Grave crise de carburant au Maroc depuis le murage de la frontière par l’Algérie
Depuis que l’Algérie – où le prix de l’essence reste encore l’un des plus bas au monde – a tari la source de l’activité florissante du trafic des carburants des «hallaba», mais aussi du gaz butane vers le Maroc, le royaume est plongé dans une situation critique concernant la disponibilité de ces produits, avec l’éventualité d’une pénurie qui risque de pénaliser fortement son économie. Les médias marocains citant un rapport officiel de la Cour des comptes révèlent que «les stocks stratégiques de sécurité pour les produits pétroliers sont largement insuffisants au Maroc». Selon les mêmes sources, cela concerne le gasoil, le butane, le fioul, les carburants pour avions. «Les stocks de sécurité des produits pétroliers sont marqués par une insuffisance structurelle par rapport au niveau prévu (…) de 60 jours, observe la Cour des comptes, avec des capacités de stockage actuellement trop limitées.» Les observateurs ont noté qu’il s’agit là de l’impact des mesures sécuritaires drastiques prises ces dernières années par les autorités algériennes pour lutter contre ces trafics. En fait, c’est le résultat plutôt d’une mauvaise politique appliquée par le royaume, comme l’indique le rapport, qui conclut qu’«il est urgent de rechercher d’autres alternatives (…) pour pallier cette problématique de stockage».

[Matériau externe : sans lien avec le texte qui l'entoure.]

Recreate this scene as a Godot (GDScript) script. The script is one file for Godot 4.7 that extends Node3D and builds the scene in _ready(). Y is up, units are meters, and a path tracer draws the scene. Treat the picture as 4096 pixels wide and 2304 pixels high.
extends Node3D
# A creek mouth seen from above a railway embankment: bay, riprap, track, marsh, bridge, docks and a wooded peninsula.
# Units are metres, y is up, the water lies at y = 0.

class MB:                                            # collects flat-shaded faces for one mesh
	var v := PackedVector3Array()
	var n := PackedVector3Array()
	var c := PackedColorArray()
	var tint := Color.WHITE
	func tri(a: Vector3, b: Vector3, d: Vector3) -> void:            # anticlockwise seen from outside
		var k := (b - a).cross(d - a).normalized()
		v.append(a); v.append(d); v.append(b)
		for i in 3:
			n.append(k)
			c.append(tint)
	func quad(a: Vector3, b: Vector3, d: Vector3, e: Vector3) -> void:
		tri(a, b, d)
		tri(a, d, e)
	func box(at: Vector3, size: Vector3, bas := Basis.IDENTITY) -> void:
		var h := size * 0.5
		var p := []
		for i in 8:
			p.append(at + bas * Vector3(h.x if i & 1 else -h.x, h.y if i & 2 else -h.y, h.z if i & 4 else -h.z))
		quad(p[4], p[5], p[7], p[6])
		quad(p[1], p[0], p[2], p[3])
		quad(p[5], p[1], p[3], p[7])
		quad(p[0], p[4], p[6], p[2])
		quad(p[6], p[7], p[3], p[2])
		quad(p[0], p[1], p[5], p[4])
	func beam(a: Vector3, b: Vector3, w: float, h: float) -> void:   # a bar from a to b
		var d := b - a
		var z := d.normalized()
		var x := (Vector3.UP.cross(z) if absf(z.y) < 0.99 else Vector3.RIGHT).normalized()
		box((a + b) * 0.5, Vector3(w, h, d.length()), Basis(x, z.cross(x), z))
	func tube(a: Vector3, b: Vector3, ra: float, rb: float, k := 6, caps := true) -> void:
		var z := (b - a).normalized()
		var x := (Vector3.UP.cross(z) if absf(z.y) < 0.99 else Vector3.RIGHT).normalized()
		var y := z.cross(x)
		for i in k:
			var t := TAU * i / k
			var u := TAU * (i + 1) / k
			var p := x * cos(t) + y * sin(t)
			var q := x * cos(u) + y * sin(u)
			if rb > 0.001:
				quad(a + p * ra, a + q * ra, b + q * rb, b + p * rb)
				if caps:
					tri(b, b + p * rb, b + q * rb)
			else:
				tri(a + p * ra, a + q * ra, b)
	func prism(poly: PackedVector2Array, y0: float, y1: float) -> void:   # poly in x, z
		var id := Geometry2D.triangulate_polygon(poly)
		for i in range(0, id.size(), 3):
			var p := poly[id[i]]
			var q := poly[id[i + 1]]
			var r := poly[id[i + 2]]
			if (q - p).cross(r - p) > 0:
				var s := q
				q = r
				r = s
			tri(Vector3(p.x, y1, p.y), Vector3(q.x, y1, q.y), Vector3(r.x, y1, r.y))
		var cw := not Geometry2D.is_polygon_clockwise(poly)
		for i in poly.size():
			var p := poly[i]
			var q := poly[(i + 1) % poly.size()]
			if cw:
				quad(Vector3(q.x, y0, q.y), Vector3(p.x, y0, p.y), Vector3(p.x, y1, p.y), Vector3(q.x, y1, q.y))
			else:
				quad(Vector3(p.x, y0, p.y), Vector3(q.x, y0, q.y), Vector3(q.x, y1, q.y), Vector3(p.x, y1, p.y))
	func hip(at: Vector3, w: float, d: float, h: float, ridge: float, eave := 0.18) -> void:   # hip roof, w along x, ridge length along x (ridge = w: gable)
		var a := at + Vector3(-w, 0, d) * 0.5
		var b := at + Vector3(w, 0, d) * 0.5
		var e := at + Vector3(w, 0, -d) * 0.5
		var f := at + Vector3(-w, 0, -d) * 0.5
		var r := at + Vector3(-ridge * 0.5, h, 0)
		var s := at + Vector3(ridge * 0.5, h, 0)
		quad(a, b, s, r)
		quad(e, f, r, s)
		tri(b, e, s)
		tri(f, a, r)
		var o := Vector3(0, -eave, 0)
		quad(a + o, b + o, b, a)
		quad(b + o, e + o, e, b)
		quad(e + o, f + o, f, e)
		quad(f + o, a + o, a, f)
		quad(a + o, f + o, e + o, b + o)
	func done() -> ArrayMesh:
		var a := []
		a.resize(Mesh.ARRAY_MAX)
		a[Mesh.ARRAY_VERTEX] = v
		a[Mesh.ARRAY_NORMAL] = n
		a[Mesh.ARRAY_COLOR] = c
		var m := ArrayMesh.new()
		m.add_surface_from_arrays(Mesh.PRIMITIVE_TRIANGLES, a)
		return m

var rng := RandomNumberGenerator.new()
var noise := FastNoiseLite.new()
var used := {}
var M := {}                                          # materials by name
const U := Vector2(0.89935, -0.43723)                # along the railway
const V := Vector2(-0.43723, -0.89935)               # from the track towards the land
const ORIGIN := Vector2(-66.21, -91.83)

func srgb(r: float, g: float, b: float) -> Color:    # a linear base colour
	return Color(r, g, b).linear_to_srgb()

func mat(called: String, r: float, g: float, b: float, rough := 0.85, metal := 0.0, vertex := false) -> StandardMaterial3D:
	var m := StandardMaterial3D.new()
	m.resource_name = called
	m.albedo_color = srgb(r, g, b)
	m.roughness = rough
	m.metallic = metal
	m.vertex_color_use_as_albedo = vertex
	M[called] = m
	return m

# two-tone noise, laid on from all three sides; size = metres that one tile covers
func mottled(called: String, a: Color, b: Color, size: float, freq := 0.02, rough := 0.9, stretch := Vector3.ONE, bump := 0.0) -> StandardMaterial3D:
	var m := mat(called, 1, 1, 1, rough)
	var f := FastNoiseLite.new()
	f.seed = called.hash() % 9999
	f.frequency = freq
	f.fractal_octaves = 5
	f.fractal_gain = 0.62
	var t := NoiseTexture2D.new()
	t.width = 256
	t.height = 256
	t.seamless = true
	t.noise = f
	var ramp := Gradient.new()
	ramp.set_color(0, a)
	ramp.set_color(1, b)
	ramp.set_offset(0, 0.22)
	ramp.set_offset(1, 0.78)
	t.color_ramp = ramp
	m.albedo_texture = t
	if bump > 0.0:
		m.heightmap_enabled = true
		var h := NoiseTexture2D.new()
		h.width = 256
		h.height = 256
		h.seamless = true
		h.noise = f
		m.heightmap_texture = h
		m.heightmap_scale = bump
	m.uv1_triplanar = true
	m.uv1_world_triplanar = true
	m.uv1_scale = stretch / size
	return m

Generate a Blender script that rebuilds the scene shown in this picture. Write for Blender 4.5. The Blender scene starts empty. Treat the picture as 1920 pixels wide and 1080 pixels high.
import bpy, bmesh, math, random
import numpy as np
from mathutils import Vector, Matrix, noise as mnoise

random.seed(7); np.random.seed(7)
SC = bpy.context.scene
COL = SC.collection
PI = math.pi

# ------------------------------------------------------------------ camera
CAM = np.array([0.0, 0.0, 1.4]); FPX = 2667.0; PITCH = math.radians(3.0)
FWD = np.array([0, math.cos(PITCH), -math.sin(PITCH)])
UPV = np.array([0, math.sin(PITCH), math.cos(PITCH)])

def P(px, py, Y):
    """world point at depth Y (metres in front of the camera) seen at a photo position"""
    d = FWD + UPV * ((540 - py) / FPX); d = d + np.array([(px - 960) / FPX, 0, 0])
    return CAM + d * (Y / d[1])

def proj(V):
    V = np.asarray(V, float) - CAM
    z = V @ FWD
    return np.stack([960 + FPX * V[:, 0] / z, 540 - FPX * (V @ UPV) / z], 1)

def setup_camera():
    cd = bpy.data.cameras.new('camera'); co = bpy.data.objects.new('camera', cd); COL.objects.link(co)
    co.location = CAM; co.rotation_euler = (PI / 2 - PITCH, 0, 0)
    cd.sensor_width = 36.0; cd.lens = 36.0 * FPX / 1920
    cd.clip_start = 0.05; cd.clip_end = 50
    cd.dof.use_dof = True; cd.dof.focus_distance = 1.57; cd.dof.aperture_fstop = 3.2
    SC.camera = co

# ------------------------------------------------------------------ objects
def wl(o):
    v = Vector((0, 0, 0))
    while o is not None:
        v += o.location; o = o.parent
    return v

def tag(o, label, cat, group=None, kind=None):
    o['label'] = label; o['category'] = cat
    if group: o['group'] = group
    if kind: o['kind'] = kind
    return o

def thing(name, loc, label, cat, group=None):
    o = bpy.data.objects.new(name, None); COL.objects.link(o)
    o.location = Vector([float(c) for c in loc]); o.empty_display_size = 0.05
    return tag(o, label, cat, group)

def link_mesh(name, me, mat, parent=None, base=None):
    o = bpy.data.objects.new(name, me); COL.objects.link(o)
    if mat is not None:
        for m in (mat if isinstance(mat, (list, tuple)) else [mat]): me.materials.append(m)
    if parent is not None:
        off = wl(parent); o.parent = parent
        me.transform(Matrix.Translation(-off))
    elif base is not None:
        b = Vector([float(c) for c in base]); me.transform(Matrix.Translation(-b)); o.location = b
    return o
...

La mauvaise politique du Maroc a des répercussions sur beaucoup d’autres domaines sensibles et l’Algérie n’y est pour rien. Si les Marocains sont pauvres et si leur situation va empirer en 2017, selon le Haut Commissariat au plan (HCP) qui est une institution marocaine officielle, c’est parce que, comme le HCP l’explique, «le gouvernement accorde peu d’importance au combat contre la pauvreté qui touche une grande partie de la population». Le HCP, repris par les médias marocains, poursuit : «La précarité est rampante et fait chaque jour de nouvelles victimes en l’absence d’une stratégie d’emploi claire et précise et d’un système de protection sociale solide ; l’année 2017 risque d’être pauvre, très pauvre.»
Les mêmes médias du royaume notent que la précarité de l’emploi est en hausse au Maroc qui affiche «un taux d’emploi parmi les plus faibles au monde ». «Avec un tiers de sa jeunesse au chômage, le Maroc est assis sur une poudrière», souligne un journal marocain, qui ajoute que «l’éducation et la formation professionnelle ne parviennent pas à satisfaire les besoins du pays, ceux des entreprises, en ressources humaines qualifiées». Il fait ressortir «l’inégalité sociale et la discrimination dont sont victimes des pans entiers de la population (enfants, femmes, personnes handicapées, personnes âgées, malades, précaires…)» et l’absence de système de protection sociale marocain pour une grande partie de la population.
Le Makhzen fait supporter aux travailleurs du bas de l’échelle tout le poids de la crise économique et sociale dans laquelle le royaume se débat. Ainsi, le Conseil de la ville de Casablanca a décidé par mesure d’austérité de supprimer à partir de ce mois de janvier les indemnités pour heures supplémentaires et pour travaux insalubres et salissants pour ses 15 000 agents communaux dont les salaires seront amputés de près de 30%. Quant au secteur de l’enseignement, les médias marocains estiment qu’il est «toujours agonisant» et «les pronostics prévoient que la situation dans ce secteur clé ira en 2017 se dégradant, mais aussi dans les années à venir». Ils décrivent une situation catastrophique : «classes surchargées, manuels scolaires indisponibles ou en déphasage total avec les nouveautés de l’époque, formation inadaptée aux exigences du marché de l’emploi», et annoncent l’éventualité d’«un abandon par l’Etat marocain de l’une de ses principales responsabilités sociales, en l’occurrence l’enseignement».
Pour boucler la boucle et revenir aux carburants, c’est «la grande inquiétude face à la hausse des prix qui ne cessent de grimper au Maroc», écrivent les journaux du royaume, alors que le pouvoir d’achat de la grande majorité des Marocains est au plus bas et qu’ils ne pourront supporter les augmentations des prix des produits de consommation entraînées par cette spirale haussière du coût de la vie.